As a closing excursus, a little more about the Webley 45. As a young fellow, I once had a job in the storage facility of an electronics factory in England, in a town where a large number of people were emigrés from north-east London. My none-too-exhilarating occupation was to search out steel shelves, under artificial lighting, for resistors and transistors of a certain description, slip them into little brown envelopes, and forward them to some unknown destination on the factory floor. Now employed there at the time was an ancient-of-days, an old chap, a real old Cockney who must then – this was about ’64 – have been in his late seventies . Clad in a long dun-coloured dust coat, his job was to sweep the factory floor, which would bring him into our enclosed storage area, and now and then he would take a break from his sweeping, lean on his broom, and chat with me. I can’t now remember his name – let’s say it was ‘Old Charlie’ – but he had many an interesting tale to tell. He’d served with the Brits in China at the time of the Boxer Uprising.
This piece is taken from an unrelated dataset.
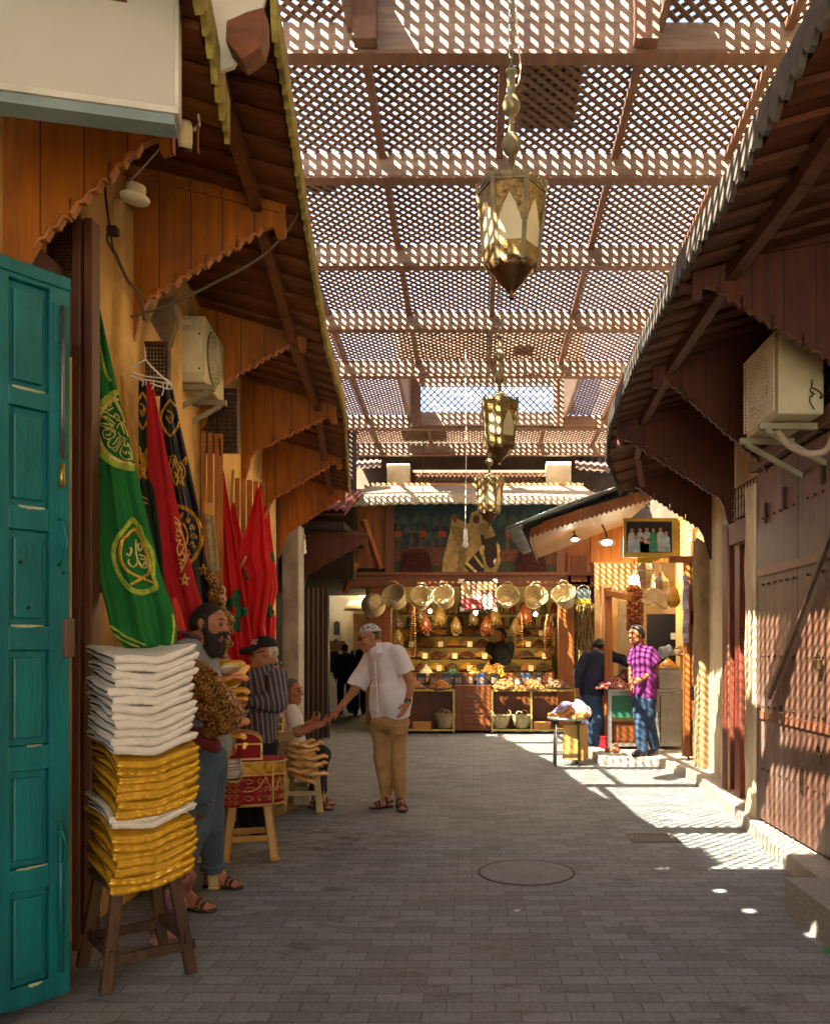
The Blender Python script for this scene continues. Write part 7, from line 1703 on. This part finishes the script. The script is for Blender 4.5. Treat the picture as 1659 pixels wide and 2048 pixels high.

He told me of one time when he had witnessed a public execution. I’ve always remembered one little adventure he told me of, when he and his mates were pursuing a body of suspected ‘insurrectionists’ along the banks of the Yangtse. It was poetic, and I’ll do ‘Old Charlie’ a favour here, and, using his very words, show it as a verse couplet:
Cor! Ten men an’ a Webley
chased ‘em up the Yangtse!
I’ve often tried to imagine it, Charlie.